Put the tri-tip and wine-dripping marinade (part 1) into the same pan, add a little butter or oil if needed. Cook on low heat and reduce the marinade until thick and syrupy.
Set aside the tri-tip, save the marinade.
Crumble the bacon, chop up the tri-tip, and throw it all plus the mushrooms into the marinade. Stir it all up and coat it as much as possible with the sauce.
That's the stuffing.
PART 4A: OTHER STUFFINGS
I have used the following things, and all have been pretty good.
Gail likes ricotta and spinach.
Pine nuts with blue cheese is pretty damn good. Add bacon to it to add the right touch.
Garlic cloves (baked in the oven like the beets above) with sausage and/or blue cheese.

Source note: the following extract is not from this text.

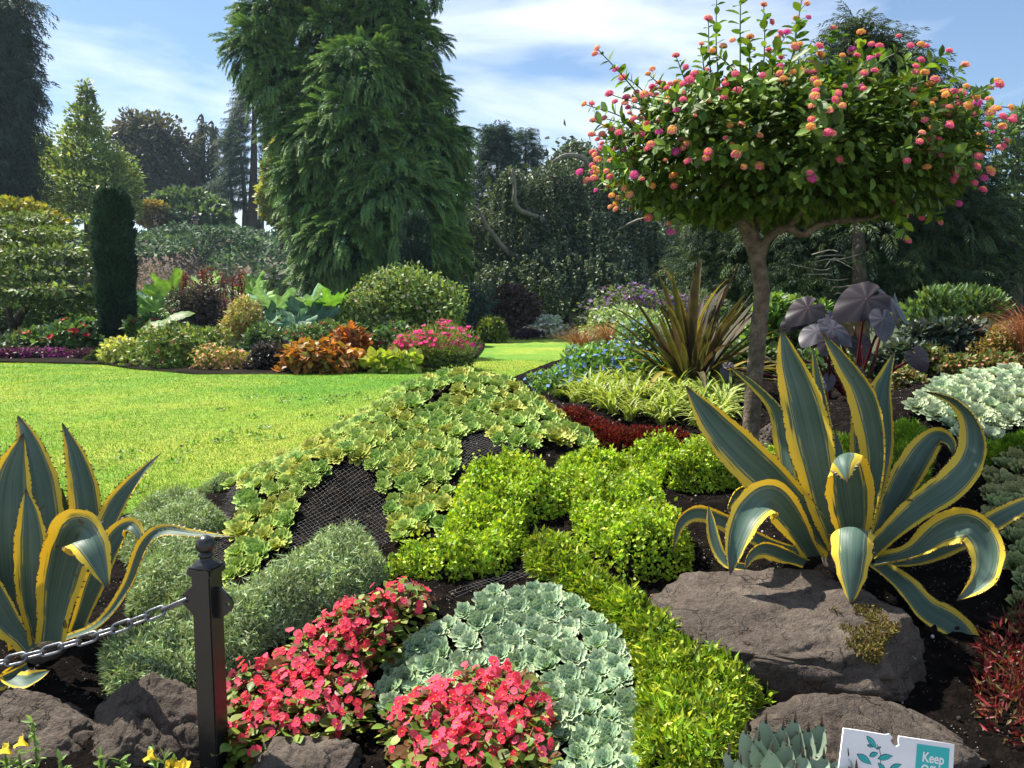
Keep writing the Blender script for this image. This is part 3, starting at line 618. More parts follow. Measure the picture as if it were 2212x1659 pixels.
def begonia_patch(label, group, px, h, spacing, nfl):
    P = wpoly(px, h * .75); A = np.array(P); lo, hi = A.min(0), A.max(0); pts = []
    for _ in range(6000):
        x, y = rng.uniform(lo[0], hi[0]), rng.uniform(lo[1], hi[1])
        if inpoly(np.array([x]), np.array([y]), P)[0] and edge_dist(np.array([x]), np.array([y]), P)[0][0] > .03 and all(math.hypot(x - a, y - b) > spacing for a, b in pts): pts.append((x, y))
    from mathutils import Matrix
    for x, y in pts:
        z = float(H(x, y)); b = thing('begonia_plant', label, 'begonia', (x, y, z), group)
        nl = 170; th = rng.uniform(0, 6.28, nl); rr = .085 * np.sqrt(rng.random(nl)); hh = h * (.25 + .68 * rng.random(nl)) * (1 - .35 * (rr / .085) ** 2)
        Pl = np.stack([x + rr * np.cos(th), y + rr * np.sin(th), z + hh], 1)
        out = np.stack([np.cos(th), np.sin(th), np.full(nl, .15)], 1)
        g = scatter(OVAL, Pl, out + .5 * rdir(nl), np.array([[0, 0, 1.0]]) + .55 * rdir(nl), rng.uniform(.022, .036, nl), rng.uniform(.020, .032, nl), pal(nl, [(.10, .17, .025), (.16, .24, .04), (.22, .26, .05), (.13, .06, .02)], .2))
        st = [tube(spline([(x, y, z), (x + .03 * math.cos(a), y + .03 * math.sin(a), z + h * .5), (x + .06 * math.cos(a), y + .06 * math.sin(a), z + h * .9)], 5), .0025, 4, (.16, .05, .025)) for a in rng.uniform(0, 6.28, 9)]
        j = join([g] + st); build('foliage', j[0], j[1], M['gloss'], b, col=j[2])
        for k in range(nfl):
            a = rng.uniform(0, 6.28); r = .095 * math.sqrt(rng.random()); zz = h * (1.0 - .45 * (r / .1) ** 2) + rng.normal(0, .012)
            o = begs[rng.integers(4)].copy(); COL.objects.link(o); o.parent = b
            nn = Vector((.9 * math.cos(a) * r / .1 + rng.normal(0, .35), .9 * math.sin(a) * r / .1 - .35 + rng.normal(0, .35), .8)).normalized()
            s = rng.uniform(.021, .034)
            o.matrix_local = Matrix.Translation((r * math.cos(a), r * math.sin(a), zz)) @ nn.to_track_quat('Z', 'Y').to_matrix().to_4x4() @ Matrix.Rotation(rng.uniform(0, 6.28), 4, 'Z') @ Matrix.Diagonal((s, s, s, 1))
    return len(pts)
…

Really, I made up this tri-tip, bacon and mushroom recipe that I am telling you about, and like it so much I keep making that. So my experimenting has kind of come to a halt. Maybe sometime I will update this section of the recipe.
PART 5: MAKE THE RAVIOLI
Pasta (part 3)
Stuffing (part 4)
Flour
Parsley leaves
I re-roll out the pasta dough pretty thin on a floured counter top. Then use the raviolo maker to cut out a circle the correct size. The pasta dough will shrink a bit. I cut out about 5-10 circles at a time.
Take the pasta circle and roll it a little again to stretch it out. Dust the raviolo maker with flour. Place the pasta circle on the raviolo maker.

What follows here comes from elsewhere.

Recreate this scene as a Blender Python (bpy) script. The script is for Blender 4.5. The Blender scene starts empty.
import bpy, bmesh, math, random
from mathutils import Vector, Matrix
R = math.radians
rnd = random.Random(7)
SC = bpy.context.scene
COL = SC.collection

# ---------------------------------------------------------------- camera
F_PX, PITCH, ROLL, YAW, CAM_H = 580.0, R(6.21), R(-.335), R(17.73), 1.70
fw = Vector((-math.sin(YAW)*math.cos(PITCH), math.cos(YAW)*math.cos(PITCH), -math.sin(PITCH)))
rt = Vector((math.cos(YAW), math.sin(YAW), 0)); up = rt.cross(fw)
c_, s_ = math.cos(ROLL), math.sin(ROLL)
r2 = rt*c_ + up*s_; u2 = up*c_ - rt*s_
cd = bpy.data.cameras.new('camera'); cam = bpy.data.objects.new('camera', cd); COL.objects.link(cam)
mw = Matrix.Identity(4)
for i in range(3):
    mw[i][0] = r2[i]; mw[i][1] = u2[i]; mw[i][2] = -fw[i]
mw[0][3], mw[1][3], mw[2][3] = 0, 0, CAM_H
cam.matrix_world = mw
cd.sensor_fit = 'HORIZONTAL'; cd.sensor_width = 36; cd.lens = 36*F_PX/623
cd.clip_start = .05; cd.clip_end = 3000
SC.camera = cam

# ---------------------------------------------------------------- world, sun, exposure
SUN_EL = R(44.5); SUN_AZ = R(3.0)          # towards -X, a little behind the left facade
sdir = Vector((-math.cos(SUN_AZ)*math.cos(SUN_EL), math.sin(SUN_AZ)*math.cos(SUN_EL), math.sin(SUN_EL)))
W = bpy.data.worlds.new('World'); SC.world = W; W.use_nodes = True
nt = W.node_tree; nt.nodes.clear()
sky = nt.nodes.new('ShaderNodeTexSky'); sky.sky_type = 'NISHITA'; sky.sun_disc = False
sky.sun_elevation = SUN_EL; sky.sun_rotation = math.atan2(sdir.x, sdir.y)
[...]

Put a spoonful of the stuffing in the indented middle.
Get your finger wet, and use it to moisten the outside edge of the pasta to help it seal.
Flip the raviolo maker shut, press, and out pops one!
I dip a parsley leaf in water, and paste it right on the raviolo just to look nice, or perhaps to designate vegetarian vs. meat lover's ravioli.
Place the ravioli on a rack or waxed paper and let dry for 24 hours (about). I do this out o the counter, then put them in the refrigerator. After a day they are more firm and ready to cook.
When you want to cook them, drop into boiling water for about 5-10 minutes.
PART 6: SAUCE
I like to make an Aurora Sauce. Here is a fast, simple way to make one. Try this, then start experimenting on your own, and make a homemade sauce instead!
1 Jar Pasta Sauce (Like "Newman's Own" or "Ragu")
4 T butter
2¼ T flour
1¼ C milk
Melt the butter, add the flour and cook on medium heat until bubbly. Add milk and whisk until thick. Add the sauce, about a cup or cup and a half.
Salt and pepper to taste.
See the photos for ravioli served without sauce!